The rate of voting looked essentially the same in Echmiazdin, a town 20 kilometers south of Yerevan, and surrounding villages. The chairman of the electoral district No. 19 encompassing the area, Arsen Davtian, reported a 28 percent turnout at around 3 p.m. “Turnout is the same as in local elections,” he told RFE/RL.

“As always people are active in the morning and after the lunch break. It’s now lunchtime, things will get become more active shortly,” Shushan Nazarian, chairman of a precinct commission in Echmiadzin, said, explaining the virtual absence of any voters there.

Aghavni Vezirian, the chief election official in the nearby Musaler village, claimed a 42 percent turnout late in the afternoon. “Turnout is normal. People keep coming,” she said.

But as she spoke there was nobody else in the polling station except commission members, police officers, village chief Edgar Hovannisian and a group of unknown men.
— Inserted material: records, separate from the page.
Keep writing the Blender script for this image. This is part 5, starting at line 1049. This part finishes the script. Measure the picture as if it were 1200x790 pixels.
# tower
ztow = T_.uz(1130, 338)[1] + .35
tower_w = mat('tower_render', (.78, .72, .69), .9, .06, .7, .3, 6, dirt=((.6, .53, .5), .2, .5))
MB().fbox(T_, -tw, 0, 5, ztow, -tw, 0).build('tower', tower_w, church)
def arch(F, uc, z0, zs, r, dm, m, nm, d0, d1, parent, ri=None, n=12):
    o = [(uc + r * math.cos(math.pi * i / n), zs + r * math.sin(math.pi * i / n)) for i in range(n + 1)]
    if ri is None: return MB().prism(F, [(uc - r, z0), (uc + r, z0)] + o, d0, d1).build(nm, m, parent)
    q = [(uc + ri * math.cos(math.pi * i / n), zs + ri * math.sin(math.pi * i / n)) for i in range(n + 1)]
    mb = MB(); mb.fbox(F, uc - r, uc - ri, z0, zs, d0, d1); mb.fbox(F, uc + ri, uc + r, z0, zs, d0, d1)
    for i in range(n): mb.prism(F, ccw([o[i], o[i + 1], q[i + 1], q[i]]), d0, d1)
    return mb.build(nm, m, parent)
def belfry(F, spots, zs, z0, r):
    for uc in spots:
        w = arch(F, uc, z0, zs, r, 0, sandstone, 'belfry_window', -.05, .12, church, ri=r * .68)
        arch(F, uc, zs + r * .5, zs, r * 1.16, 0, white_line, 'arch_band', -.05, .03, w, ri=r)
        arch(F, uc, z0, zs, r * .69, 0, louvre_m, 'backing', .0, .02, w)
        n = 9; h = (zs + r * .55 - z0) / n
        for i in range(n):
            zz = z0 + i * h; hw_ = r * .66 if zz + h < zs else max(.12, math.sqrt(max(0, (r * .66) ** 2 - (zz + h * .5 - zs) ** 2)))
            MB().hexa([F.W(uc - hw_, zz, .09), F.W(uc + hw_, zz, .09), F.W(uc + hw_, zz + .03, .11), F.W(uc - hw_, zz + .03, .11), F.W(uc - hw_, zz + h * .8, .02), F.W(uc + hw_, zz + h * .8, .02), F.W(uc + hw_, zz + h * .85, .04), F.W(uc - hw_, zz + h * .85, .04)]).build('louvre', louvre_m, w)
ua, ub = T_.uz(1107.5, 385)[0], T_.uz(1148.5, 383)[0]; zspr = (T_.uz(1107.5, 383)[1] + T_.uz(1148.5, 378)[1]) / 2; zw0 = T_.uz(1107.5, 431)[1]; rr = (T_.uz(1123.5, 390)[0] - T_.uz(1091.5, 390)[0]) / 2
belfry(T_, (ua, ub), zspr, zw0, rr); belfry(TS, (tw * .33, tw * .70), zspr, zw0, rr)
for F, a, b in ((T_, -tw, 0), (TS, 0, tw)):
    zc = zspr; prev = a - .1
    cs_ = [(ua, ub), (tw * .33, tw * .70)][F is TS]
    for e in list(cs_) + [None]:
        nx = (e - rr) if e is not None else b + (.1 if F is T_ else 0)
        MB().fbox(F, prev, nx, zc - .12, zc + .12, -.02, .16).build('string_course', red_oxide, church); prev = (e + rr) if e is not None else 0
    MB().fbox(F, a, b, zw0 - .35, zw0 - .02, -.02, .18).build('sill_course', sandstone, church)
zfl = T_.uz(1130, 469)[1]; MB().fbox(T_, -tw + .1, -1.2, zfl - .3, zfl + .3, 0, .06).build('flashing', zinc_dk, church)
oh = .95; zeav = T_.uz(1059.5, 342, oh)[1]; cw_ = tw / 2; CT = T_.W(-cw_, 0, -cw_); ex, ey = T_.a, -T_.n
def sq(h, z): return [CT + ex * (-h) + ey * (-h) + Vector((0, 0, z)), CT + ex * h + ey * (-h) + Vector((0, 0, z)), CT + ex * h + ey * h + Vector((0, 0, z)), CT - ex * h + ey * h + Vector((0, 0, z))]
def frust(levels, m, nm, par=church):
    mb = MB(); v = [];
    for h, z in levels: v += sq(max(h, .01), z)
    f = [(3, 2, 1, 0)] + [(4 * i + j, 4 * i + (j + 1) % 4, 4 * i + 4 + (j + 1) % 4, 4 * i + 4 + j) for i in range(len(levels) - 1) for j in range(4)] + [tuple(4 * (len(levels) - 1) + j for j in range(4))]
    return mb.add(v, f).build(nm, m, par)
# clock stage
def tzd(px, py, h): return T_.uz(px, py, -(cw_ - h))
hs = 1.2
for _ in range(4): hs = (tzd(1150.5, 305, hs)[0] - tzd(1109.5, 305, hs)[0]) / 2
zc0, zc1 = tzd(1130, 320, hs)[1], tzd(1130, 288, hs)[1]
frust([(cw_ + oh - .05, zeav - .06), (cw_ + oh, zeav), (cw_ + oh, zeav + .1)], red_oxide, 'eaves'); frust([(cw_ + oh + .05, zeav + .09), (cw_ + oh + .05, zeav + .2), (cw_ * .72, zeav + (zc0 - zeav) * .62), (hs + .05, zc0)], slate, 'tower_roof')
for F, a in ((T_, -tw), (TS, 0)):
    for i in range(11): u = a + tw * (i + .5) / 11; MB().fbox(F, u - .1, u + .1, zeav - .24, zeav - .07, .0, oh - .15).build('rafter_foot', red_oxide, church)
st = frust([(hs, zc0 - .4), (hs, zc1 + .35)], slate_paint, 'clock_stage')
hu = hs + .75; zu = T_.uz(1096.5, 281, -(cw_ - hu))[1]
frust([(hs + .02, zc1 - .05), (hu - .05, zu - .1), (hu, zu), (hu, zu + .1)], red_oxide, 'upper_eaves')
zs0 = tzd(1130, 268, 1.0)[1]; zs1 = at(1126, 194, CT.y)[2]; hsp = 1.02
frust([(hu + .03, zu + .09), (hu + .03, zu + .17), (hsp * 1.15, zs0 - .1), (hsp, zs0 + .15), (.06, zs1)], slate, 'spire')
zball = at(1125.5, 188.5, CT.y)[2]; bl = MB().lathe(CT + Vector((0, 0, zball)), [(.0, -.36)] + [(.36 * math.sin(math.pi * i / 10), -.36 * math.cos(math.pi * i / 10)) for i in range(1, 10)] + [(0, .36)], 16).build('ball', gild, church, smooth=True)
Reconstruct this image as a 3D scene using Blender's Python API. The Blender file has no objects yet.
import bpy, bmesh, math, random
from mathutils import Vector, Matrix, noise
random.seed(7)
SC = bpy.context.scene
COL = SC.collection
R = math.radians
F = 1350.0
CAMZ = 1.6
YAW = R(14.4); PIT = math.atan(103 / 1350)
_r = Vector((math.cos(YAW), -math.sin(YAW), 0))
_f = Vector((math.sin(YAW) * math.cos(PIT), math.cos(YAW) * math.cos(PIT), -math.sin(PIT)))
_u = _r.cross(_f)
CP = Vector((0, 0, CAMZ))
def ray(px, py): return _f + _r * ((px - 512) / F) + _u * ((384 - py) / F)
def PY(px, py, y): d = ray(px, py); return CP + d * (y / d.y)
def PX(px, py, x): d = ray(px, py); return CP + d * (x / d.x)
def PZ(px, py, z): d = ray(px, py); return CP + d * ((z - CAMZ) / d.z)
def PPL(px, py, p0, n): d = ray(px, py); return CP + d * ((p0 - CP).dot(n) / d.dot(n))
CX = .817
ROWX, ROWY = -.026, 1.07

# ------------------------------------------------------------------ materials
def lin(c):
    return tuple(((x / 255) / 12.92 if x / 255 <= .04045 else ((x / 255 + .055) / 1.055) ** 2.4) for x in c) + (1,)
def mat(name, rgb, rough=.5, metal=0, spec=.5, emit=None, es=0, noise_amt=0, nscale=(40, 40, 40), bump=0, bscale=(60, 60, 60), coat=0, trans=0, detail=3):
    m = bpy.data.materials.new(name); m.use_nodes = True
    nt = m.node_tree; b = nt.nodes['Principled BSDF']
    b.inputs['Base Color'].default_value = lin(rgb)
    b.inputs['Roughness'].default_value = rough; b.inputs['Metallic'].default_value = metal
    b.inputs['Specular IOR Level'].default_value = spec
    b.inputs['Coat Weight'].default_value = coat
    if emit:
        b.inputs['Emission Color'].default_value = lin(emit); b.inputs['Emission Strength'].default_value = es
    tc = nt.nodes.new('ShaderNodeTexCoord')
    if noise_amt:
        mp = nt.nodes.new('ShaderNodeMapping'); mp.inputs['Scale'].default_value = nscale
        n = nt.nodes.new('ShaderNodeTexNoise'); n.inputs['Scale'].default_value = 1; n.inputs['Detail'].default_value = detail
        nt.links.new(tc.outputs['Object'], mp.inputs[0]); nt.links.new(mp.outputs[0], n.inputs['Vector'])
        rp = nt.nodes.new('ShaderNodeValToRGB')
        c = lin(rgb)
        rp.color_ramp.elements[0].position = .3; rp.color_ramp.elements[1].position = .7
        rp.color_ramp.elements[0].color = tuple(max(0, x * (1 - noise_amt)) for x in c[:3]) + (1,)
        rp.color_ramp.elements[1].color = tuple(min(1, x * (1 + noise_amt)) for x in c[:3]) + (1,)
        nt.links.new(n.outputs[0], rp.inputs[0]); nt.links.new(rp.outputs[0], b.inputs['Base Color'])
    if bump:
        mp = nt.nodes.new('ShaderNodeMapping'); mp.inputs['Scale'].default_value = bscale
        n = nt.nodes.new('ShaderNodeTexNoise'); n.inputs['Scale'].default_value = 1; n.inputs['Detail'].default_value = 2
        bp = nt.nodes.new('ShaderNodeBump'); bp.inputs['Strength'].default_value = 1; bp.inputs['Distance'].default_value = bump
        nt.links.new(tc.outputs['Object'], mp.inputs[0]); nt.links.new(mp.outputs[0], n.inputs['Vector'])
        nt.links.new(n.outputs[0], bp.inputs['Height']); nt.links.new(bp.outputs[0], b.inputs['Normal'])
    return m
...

Hovannisian too claimed that there was greater voter activity “a short while ago.” “The opposition calls [for a boycott] didn’t make a difference,” he added.

The official voter turnout in the electoral district No. 28 covering Abovian, a town 15 kilometers north of Yerevan and surrounding villages already surpassed 40 percent at 2 p.m. despite similarly empty polling stations.

The opposition not only boycotted the referendum but also effectively withdrew from all electoral commissions, giving the authorities complete control over the process. The bulk of the ballots cast were thus likely to be “yes” votes. The authorities need at least 767,000 such votes to declare the Western-backed amendments adopted.